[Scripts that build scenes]
------------------------------
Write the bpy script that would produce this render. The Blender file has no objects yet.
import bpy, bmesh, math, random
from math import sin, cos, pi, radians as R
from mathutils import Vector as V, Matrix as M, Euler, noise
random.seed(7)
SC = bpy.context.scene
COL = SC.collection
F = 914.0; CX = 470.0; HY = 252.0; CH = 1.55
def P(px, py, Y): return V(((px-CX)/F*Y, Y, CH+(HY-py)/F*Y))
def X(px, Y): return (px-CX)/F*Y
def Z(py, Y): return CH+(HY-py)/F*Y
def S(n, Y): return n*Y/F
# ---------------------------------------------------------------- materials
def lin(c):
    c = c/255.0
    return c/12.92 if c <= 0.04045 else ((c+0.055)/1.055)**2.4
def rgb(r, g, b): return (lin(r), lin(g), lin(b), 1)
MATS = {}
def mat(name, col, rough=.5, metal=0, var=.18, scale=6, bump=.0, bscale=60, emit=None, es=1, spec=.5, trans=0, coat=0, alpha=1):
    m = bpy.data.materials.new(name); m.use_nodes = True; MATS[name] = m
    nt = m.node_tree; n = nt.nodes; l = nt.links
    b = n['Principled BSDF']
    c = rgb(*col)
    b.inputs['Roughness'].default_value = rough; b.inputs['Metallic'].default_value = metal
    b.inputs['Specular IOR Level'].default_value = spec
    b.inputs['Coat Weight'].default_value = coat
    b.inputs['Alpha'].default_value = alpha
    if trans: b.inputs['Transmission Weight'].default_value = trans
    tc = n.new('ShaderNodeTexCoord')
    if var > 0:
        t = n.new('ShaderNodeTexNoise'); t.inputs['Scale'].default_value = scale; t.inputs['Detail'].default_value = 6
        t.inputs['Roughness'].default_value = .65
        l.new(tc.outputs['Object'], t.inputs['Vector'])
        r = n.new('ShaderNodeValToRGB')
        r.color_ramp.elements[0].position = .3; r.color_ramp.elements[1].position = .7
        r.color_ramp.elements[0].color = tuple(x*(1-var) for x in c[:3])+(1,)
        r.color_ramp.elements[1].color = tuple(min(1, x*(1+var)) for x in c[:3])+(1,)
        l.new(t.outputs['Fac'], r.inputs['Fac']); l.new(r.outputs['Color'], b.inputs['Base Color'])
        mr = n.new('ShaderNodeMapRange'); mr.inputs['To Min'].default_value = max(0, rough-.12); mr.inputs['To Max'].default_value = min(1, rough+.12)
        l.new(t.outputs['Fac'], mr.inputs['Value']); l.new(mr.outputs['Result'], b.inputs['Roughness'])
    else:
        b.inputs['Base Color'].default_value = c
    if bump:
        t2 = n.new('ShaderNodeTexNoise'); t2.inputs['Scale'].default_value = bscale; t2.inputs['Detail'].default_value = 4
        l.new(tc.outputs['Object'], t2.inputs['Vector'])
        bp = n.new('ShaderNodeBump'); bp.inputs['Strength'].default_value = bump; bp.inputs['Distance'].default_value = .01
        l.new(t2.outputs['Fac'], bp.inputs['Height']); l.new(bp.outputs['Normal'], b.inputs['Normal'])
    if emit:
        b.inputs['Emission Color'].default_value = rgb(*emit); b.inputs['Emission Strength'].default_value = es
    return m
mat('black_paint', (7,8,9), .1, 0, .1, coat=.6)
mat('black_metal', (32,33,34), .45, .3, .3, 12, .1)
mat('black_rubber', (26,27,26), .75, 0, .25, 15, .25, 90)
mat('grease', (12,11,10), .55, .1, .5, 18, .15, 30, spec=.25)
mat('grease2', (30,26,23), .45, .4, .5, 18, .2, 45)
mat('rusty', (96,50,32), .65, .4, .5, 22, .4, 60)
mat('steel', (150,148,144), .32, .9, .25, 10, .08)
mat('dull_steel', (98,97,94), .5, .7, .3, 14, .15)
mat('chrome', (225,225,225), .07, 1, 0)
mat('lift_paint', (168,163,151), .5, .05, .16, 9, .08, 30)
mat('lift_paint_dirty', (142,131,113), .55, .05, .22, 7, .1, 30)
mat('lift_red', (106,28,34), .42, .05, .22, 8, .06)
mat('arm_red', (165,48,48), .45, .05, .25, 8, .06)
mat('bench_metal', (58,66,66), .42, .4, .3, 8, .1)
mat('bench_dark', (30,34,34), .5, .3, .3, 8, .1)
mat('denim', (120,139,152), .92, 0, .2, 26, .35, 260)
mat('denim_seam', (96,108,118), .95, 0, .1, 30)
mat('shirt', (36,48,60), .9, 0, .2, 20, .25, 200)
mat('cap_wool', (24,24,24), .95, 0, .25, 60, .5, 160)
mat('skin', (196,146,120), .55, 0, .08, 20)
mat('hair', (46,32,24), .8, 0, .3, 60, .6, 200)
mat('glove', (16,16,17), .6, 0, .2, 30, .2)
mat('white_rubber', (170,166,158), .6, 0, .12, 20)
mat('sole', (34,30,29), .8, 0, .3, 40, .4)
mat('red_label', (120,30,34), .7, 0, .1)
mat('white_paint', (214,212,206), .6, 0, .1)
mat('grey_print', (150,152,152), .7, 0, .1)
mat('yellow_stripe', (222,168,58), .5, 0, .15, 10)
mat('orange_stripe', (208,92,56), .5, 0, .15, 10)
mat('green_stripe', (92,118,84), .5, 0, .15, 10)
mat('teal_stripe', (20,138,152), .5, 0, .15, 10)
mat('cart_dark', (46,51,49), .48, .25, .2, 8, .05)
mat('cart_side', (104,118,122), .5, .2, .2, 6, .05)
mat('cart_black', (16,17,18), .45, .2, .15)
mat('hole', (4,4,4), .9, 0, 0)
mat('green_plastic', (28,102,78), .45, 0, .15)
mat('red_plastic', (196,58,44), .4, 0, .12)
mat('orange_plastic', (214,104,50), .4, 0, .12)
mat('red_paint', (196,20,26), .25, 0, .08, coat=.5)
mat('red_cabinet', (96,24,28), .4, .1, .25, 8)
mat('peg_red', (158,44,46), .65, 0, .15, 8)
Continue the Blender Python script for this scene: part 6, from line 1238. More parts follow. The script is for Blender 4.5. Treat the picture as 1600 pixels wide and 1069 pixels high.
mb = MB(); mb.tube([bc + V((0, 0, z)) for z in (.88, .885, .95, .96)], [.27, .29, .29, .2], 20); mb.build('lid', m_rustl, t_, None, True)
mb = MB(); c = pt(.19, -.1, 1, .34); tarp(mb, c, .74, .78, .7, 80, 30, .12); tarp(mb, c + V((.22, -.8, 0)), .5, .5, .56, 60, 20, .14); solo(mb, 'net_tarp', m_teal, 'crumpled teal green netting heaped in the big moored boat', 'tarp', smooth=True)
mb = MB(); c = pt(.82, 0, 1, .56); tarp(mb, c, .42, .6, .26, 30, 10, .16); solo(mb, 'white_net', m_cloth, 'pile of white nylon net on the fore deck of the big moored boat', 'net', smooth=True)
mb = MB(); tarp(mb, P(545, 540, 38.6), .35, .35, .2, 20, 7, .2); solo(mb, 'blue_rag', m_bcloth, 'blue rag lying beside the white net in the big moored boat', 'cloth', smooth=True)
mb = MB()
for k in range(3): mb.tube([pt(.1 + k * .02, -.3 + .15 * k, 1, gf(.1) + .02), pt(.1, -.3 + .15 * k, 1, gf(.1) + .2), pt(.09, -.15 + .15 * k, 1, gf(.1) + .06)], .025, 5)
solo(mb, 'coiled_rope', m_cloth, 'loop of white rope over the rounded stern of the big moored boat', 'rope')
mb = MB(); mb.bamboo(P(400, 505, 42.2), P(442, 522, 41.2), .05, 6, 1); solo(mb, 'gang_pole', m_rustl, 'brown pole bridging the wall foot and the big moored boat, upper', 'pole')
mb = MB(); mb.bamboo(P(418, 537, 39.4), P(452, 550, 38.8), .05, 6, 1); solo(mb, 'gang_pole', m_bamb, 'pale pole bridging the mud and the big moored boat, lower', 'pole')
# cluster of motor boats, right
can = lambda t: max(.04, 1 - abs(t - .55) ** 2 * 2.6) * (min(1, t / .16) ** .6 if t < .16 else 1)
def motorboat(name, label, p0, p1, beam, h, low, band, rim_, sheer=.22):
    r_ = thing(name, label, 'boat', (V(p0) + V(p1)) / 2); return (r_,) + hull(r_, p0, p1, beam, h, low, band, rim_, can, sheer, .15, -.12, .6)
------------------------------
* _Exercise task_
Copy out each line in the listing that has the word "from".

* _Correct answer_
from math import sin, cos, pi, radians as R
from mathutils import Vector as V, Matrix as M, Euler, noise
Continue the Blender Python script for this scene: part 6, from line 1238. More parts follow. The script is for Blender 4.5. Treat the picture as 1600 pixels wide and 1069 pixels high.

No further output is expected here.